Data block

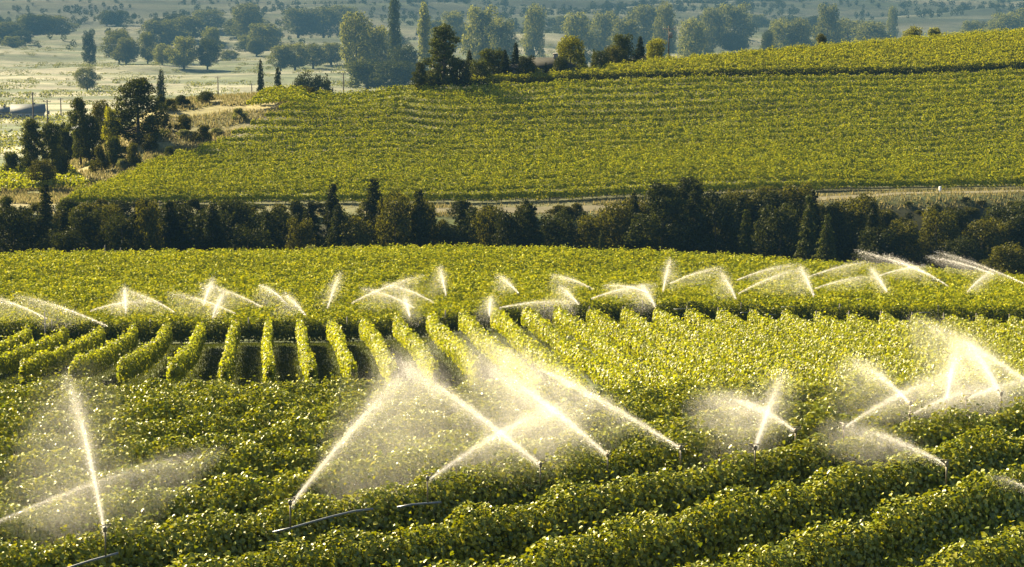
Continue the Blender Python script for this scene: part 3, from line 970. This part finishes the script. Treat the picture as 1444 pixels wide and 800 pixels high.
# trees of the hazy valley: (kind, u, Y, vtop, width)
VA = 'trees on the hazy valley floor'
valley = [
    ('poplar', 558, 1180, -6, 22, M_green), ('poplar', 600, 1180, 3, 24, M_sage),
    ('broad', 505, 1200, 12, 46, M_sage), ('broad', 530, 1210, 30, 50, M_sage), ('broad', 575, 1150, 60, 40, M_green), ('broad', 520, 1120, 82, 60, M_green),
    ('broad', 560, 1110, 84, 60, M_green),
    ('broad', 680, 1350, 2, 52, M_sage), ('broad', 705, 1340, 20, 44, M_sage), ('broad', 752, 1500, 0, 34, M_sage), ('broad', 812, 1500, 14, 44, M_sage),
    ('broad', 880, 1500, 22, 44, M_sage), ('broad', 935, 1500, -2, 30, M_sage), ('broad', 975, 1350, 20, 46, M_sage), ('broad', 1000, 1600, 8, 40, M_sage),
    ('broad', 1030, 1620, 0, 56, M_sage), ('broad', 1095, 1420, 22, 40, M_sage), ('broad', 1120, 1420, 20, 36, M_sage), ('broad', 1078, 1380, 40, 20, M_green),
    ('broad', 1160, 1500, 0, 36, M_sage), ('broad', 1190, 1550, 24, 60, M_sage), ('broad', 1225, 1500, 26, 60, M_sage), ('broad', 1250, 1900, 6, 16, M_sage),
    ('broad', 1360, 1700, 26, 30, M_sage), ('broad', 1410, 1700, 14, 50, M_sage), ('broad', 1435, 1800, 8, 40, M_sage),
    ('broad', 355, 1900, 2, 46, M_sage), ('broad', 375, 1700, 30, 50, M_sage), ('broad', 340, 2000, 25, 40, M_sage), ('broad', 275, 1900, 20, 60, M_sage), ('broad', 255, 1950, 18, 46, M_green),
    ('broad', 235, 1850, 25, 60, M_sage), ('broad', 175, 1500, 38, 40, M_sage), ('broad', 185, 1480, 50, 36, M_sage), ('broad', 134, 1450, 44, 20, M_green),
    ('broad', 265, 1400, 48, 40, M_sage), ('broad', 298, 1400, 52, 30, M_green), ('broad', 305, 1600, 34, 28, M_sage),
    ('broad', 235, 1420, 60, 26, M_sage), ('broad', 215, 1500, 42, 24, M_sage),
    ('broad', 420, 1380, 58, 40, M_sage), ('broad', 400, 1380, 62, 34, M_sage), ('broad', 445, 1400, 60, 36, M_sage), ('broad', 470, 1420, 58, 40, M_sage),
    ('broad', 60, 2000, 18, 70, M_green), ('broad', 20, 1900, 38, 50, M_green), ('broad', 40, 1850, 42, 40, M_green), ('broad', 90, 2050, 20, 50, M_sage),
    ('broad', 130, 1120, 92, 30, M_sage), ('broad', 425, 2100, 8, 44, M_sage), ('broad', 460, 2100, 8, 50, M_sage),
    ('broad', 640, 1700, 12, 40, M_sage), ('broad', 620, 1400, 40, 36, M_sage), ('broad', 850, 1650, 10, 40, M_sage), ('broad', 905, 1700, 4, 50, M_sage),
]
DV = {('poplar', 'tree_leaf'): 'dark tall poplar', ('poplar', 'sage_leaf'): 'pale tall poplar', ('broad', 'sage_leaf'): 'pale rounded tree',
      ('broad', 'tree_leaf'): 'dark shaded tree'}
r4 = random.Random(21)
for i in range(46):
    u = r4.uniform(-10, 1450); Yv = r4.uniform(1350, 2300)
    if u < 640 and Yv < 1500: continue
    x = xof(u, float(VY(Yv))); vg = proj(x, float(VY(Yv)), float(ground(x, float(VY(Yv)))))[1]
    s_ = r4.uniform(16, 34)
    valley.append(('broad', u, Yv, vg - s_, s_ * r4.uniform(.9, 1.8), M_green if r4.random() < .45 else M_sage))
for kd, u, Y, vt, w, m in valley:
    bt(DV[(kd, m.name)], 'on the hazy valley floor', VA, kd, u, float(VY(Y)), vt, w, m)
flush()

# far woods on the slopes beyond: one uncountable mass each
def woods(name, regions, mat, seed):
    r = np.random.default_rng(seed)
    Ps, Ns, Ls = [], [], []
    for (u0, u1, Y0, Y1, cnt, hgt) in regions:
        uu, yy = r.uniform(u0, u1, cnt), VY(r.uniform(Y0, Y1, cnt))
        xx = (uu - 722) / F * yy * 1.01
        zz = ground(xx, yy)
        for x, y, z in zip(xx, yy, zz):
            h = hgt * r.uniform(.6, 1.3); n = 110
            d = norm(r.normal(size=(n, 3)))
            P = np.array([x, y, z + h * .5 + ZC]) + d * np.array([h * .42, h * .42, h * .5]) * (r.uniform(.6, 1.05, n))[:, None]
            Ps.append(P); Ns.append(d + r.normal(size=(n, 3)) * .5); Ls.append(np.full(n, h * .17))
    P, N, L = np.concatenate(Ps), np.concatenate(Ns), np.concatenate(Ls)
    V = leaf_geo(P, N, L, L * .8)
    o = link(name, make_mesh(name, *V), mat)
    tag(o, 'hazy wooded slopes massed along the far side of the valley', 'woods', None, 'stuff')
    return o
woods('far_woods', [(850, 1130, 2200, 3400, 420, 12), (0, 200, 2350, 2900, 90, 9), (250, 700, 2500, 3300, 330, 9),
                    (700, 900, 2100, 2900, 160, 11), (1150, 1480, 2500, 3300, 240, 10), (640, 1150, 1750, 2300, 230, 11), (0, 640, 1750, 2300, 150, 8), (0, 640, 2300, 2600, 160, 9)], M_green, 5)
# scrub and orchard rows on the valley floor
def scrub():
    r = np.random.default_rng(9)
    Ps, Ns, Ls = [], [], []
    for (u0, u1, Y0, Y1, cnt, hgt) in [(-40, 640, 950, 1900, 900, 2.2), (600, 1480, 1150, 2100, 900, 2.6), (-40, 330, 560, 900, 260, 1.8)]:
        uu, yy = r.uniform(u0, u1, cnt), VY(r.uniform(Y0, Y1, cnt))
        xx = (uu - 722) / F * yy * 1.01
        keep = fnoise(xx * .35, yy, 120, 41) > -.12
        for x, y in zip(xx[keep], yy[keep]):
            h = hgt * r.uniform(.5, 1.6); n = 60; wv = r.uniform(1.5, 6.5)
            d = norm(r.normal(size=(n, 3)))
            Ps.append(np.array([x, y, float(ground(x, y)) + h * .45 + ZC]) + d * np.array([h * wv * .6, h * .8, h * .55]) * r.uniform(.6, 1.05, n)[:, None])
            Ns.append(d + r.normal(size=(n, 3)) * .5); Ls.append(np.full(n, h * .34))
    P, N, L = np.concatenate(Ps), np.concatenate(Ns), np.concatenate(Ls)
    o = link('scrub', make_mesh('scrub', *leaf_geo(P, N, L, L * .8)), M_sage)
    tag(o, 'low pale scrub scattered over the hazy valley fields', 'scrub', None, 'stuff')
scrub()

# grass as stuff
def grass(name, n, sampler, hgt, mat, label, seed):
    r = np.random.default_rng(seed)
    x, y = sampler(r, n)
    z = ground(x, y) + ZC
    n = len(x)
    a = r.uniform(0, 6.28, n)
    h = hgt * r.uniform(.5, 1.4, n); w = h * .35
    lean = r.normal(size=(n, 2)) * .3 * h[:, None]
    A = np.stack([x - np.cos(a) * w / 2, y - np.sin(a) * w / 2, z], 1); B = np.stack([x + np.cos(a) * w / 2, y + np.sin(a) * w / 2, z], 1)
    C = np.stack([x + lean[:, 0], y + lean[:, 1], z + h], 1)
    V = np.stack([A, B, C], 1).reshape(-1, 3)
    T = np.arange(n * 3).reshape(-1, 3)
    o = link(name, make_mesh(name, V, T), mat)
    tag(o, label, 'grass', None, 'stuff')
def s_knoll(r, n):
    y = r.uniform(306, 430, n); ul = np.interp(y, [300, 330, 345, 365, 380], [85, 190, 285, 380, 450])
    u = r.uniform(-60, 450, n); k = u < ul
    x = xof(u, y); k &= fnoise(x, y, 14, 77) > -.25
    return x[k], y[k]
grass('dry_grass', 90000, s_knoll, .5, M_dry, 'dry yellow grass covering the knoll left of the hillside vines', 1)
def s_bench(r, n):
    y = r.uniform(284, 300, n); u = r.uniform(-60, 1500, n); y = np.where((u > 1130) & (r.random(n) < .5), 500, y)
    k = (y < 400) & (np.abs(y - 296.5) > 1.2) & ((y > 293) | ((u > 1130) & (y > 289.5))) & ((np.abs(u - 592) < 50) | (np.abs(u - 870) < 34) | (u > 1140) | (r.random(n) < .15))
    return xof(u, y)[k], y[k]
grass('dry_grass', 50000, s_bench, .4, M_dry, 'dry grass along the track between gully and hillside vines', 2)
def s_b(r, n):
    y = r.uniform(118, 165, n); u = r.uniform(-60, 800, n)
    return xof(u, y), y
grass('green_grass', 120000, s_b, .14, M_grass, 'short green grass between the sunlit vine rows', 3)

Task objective
Some lines of the data may hold the word "float". Say how many do, with nothing else.

Exercise output
3